* DATASET RECORDS *
***

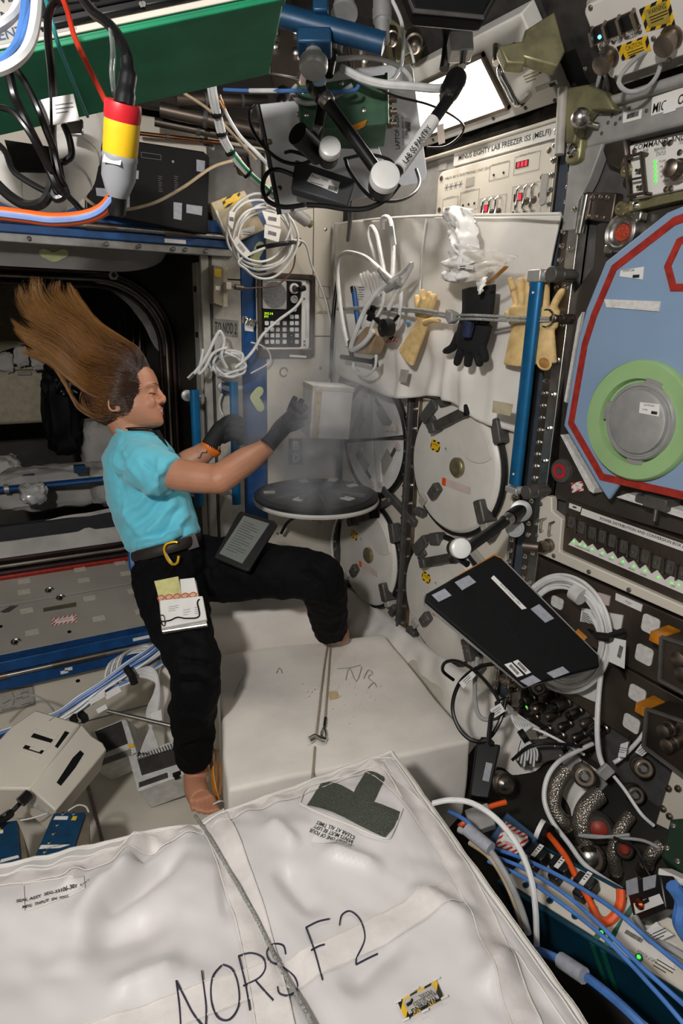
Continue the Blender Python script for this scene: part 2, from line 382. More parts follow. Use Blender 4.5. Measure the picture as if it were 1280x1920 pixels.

***

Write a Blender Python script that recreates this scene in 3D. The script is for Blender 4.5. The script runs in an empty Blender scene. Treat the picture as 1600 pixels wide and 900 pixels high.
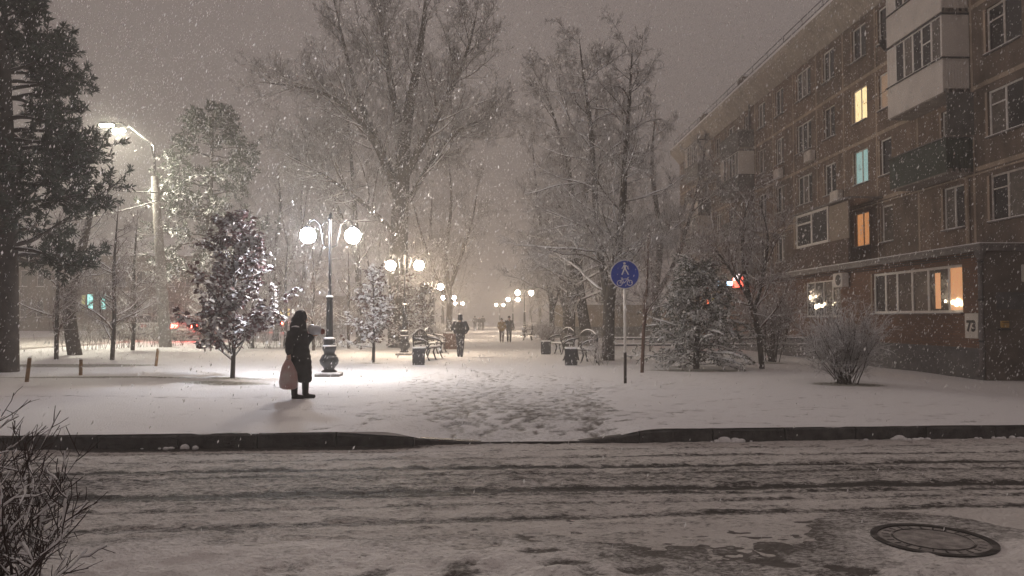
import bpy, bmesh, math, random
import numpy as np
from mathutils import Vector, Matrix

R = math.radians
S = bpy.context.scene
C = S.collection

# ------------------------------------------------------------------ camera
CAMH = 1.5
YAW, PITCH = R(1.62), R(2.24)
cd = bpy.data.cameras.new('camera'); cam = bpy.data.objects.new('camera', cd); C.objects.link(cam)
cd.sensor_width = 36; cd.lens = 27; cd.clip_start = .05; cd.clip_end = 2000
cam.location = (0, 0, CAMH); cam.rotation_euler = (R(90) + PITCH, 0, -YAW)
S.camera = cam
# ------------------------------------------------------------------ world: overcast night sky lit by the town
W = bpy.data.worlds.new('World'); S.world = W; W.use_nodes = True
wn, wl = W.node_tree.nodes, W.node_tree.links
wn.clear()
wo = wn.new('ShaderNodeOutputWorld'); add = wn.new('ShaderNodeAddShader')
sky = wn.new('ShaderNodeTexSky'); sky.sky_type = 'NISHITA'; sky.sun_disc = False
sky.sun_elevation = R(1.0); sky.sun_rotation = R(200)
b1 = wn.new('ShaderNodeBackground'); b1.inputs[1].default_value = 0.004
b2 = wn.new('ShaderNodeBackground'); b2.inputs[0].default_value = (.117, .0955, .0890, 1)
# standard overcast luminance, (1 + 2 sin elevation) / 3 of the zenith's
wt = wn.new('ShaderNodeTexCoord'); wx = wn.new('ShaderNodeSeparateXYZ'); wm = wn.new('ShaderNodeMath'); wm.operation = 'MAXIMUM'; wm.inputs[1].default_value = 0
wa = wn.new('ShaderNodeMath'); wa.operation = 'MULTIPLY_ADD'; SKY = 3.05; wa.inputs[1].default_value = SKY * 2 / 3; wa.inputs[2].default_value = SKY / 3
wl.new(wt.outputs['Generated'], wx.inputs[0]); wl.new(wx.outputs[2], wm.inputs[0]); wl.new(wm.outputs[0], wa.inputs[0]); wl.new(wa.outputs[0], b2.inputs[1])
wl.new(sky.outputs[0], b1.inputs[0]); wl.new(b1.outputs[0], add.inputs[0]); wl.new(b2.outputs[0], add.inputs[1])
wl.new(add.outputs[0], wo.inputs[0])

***

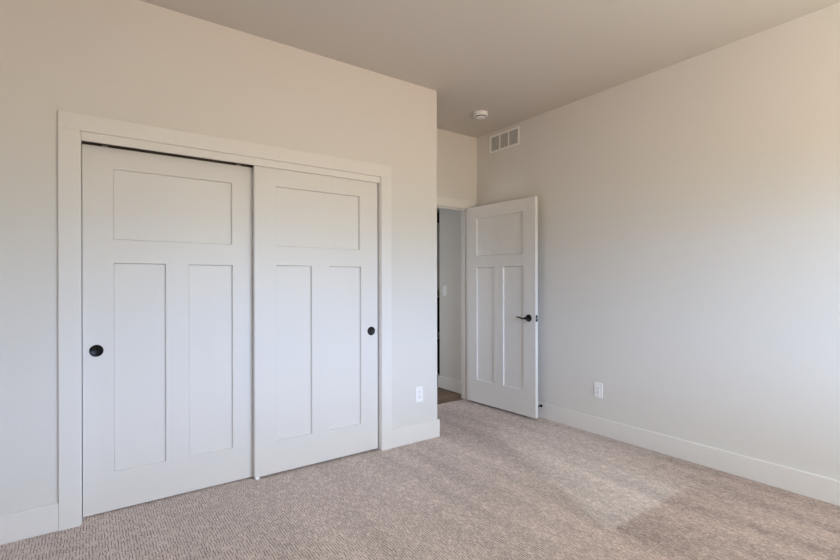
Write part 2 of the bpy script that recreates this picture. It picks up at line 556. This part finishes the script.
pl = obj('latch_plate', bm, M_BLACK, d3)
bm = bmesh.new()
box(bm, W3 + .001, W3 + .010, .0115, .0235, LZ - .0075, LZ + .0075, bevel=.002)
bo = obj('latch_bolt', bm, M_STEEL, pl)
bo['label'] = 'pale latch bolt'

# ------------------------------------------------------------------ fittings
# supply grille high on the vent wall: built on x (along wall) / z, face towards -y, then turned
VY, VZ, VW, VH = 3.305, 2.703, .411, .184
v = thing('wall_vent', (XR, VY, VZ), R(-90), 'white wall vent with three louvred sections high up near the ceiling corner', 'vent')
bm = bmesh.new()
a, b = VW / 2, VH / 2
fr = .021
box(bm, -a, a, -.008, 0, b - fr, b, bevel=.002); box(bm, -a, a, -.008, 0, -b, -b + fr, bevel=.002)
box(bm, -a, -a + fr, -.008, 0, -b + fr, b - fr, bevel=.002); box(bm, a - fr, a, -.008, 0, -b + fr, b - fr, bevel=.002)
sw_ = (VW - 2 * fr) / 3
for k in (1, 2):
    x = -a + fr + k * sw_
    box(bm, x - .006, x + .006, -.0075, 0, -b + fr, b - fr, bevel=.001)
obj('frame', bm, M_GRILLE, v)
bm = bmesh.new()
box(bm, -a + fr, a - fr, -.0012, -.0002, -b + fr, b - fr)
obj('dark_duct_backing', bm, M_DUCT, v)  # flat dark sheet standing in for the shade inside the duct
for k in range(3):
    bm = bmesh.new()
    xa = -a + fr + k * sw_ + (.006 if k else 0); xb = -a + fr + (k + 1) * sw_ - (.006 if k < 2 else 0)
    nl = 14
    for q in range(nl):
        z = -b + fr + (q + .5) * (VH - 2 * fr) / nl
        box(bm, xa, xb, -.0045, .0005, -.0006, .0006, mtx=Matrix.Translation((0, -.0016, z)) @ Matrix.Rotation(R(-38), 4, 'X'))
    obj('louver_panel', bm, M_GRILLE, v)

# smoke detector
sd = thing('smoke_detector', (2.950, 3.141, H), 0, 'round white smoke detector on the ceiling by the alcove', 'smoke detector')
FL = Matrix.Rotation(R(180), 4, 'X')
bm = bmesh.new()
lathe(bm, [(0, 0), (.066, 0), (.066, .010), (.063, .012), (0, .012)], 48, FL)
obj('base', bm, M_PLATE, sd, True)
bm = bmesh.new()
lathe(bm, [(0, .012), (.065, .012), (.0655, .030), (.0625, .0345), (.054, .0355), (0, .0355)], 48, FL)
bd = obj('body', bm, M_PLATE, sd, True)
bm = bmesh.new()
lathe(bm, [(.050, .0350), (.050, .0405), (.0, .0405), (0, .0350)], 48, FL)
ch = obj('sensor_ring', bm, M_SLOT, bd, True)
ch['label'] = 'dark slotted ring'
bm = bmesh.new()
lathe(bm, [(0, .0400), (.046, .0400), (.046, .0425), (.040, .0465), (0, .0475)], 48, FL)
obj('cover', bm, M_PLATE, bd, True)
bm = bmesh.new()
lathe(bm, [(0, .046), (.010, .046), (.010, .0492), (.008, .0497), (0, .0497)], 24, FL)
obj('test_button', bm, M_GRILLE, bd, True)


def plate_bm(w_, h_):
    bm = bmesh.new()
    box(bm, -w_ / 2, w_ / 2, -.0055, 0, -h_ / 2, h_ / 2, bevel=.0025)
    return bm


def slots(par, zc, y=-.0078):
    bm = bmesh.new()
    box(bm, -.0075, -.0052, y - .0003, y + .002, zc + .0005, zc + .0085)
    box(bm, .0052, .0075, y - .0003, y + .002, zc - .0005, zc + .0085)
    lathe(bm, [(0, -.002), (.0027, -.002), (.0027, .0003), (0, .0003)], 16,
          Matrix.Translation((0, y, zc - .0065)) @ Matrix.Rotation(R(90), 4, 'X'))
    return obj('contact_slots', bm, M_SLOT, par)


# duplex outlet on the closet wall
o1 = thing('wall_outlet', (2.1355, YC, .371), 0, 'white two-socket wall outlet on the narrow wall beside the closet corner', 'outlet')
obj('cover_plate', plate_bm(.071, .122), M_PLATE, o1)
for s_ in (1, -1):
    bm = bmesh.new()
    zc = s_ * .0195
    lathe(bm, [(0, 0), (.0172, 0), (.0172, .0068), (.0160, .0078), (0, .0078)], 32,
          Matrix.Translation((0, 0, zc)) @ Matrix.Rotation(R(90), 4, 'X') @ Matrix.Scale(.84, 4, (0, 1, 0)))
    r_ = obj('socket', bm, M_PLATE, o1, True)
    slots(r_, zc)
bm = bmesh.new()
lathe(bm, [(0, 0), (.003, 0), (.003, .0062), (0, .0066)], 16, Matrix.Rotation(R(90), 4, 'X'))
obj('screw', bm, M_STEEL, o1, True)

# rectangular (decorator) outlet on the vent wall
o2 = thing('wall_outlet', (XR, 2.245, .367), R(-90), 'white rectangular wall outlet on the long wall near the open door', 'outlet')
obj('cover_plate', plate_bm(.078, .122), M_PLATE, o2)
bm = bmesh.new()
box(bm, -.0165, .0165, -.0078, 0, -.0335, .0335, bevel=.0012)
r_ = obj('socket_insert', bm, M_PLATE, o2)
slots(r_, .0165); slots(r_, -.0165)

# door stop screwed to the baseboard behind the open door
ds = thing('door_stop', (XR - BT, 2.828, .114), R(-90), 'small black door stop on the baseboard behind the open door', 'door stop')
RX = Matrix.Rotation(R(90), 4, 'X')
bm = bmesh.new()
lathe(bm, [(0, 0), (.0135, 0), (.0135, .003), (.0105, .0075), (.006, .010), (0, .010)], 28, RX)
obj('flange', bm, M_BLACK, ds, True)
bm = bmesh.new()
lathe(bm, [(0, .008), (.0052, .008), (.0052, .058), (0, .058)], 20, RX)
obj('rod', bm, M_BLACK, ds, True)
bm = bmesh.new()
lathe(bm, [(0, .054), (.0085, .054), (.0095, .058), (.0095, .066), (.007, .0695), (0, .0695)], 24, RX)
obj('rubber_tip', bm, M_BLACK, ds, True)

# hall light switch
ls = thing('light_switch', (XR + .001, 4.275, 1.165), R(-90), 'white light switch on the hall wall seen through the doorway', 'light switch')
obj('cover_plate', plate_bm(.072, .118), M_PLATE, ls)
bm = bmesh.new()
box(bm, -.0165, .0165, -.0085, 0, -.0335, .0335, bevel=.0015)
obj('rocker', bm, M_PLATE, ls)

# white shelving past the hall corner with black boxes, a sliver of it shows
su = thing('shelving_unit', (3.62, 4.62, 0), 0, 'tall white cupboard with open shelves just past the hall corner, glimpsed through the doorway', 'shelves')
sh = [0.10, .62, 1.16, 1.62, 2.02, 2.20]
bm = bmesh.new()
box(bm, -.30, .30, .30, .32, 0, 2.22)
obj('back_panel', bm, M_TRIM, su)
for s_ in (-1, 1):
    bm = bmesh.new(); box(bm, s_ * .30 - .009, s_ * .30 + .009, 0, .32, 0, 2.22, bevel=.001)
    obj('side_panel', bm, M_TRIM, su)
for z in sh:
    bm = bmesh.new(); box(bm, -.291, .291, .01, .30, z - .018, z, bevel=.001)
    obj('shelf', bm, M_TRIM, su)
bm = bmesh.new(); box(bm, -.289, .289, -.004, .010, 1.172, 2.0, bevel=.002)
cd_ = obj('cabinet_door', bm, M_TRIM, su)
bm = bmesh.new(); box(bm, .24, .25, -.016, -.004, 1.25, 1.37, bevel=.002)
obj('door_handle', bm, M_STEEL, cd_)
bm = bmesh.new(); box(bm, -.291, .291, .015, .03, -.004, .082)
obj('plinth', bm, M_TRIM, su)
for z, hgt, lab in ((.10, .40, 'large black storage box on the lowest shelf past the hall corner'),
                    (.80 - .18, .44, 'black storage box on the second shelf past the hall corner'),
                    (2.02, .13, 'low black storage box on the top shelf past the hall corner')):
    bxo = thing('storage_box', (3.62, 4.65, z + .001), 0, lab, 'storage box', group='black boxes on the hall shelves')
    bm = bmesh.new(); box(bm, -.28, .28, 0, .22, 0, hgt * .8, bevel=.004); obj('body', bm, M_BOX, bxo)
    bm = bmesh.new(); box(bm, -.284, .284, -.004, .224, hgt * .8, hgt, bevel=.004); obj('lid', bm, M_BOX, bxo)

***

* WRITTEN INSTRUCTION *
Using the data above, extract exactly the lines from the one containing "Write a Blender" through the one containing "C = S.collection". Pictures are left out.

* THE REPLY *
Write a Blender Python script that recreates this scene in 3D. The script is for Blender 4.5. The script runs in an empty Blender scene. Treat the picture as 1600 pixels wide and 900 pixels high.
import bpy, bmesh, math, random
import numpy as np
from mathutils import Vector, Matrix

R = math.radians
S = bpy.context.scene
C = S.collection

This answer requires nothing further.